**What the task asks**
Quote every line from the top of the listing down to and including the line that contains "COL = scene.collection".

— begin —

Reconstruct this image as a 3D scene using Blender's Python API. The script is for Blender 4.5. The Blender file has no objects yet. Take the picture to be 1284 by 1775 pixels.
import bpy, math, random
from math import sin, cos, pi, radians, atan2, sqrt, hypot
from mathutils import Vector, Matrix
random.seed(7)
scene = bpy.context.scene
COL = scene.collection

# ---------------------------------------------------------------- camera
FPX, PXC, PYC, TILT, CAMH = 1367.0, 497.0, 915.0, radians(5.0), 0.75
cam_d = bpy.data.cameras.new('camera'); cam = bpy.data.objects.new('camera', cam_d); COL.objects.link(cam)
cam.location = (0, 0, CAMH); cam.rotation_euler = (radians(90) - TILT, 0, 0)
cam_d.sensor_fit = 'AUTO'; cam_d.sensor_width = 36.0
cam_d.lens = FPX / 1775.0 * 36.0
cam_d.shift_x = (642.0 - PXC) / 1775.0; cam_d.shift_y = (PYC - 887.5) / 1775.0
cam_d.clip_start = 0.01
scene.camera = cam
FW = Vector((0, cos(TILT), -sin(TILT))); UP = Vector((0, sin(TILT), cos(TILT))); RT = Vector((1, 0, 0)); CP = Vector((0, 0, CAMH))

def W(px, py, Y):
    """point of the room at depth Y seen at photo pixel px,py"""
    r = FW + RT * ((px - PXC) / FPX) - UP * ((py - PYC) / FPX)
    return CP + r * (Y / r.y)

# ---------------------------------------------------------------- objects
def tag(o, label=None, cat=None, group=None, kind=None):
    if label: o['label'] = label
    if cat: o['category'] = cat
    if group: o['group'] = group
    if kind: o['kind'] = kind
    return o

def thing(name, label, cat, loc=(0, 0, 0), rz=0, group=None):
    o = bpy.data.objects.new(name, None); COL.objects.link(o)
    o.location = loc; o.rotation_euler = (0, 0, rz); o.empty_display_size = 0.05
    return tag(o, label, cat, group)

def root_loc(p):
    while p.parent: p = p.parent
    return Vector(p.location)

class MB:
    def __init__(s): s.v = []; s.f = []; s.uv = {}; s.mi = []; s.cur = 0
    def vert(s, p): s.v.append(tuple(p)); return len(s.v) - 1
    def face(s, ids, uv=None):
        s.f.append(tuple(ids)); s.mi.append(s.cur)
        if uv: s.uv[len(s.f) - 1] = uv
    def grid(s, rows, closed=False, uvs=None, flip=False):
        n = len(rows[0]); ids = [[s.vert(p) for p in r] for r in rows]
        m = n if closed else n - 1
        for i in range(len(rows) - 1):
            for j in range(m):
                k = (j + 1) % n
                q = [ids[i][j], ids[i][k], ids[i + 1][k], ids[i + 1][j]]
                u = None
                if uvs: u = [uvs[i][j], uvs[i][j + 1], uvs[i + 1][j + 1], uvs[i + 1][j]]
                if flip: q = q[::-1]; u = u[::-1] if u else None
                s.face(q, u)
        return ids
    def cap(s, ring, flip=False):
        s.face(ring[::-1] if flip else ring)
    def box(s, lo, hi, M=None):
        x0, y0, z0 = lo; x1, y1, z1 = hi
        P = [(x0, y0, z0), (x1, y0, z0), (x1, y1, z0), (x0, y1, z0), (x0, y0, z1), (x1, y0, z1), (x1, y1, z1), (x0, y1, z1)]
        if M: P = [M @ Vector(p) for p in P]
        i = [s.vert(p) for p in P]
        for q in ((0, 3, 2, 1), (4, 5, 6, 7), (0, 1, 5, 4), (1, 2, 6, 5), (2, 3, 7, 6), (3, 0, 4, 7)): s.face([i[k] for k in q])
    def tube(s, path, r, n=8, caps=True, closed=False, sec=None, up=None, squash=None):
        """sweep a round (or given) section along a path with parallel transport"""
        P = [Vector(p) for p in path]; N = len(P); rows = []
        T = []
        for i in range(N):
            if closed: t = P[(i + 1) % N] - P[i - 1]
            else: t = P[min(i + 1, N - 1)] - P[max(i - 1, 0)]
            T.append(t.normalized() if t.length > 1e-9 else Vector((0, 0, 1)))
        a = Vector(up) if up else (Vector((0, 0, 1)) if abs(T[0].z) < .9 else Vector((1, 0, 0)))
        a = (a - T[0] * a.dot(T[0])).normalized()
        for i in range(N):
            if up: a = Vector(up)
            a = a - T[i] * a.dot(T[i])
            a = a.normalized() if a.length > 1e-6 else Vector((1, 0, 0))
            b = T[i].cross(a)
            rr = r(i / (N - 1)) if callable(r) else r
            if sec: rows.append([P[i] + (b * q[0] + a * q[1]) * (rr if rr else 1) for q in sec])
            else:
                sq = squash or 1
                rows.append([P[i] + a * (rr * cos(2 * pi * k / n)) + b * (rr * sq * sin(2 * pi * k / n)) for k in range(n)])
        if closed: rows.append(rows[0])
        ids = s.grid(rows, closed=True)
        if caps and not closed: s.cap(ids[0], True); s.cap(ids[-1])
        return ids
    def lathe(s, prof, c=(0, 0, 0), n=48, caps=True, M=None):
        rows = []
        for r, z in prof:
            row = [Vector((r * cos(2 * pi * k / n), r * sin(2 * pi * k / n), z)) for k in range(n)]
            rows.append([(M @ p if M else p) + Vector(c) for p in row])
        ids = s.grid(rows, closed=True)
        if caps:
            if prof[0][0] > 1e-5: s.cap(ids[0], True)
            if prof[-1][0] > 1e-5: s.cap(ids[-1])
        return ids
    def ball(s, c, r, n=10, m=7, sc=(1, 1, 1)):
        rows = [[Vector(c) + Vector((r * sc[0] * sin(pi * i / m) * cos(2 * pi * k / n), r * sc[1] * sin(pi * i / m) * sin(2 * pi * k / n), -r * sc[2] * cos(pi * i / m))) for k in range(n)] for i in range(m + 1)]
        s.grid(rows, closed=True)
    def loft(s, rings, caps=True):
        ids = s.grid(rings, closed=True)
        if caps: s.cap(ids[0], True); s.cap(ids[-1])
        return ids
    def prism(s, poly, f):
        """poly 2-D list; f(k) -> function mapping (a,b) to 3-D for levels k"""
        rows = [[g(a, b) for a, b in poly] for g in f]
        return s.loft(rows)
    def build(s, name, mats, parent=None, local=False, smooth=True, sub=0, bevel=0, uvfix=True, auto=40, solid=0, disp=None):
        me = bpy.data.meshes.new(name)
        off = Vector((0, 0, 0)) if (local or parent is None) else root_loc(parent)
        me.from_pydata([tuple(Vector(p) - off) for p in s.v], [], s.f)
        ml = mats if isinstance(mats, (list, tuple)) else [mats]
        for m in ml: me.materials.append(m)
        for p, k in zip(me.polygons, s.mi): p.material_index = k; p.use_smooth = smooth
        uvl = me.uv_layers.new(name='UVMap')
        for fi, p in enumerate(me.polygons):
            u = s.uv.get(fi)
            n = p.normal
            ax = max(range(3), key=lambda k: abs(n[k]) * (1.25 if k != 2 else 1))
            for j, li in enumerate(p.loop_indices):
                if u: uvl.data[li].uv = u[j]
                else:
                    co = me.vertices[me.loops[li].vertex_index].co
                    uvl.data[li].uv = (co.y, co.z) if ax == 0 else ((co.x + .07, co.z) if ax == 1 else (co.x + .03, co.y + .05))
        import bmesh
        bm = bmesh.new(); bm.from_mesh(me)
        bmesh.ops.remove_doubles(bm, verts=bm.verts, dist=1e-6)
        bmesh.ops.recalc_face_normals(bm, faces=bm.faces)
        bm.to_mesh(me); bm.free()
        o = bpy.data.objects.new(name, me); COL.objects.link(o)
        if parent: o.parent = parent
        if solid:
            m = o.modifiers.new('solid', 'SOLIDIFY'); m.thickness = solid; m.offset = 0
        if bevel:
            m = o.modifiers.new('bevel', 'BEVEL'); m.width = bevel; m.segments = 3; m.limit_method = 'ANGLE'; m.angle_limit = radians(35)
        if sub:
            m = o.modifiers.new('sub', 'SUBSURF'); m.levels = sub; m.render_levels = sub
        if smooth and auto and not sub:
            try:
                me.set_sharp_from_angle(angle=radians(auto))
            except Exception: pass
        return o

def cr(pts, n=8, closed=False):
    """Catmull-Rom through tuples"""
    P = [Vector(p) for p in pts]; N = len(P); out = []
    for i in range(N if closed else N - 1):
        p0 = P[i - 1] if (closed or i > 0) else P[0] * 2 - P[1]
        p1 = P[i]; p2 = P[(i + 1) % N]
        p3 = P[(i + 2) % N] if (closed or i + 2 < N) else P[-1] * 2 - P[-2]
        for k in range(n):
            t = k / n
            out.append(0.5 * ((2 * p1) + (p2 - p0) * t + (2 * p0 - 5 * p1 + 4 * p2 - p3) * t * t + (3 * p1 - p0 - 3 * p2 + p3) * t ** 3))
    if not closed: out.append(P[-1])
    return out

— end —

**Exercise response**
Reconstruct this image as a 3D scene using Blender's Python API. The script is for Blender 4.5. The Blender file has no objects yet. Take the picture to be 1284 by 1775 pixels.
import bpy, math, random
from math import sin, cos, pi, radians, atan2, sqrt, hypot
from mathutils import Vector, Matrix
random.seed(7)
scene = bpy.context.scene
COL = scene.collection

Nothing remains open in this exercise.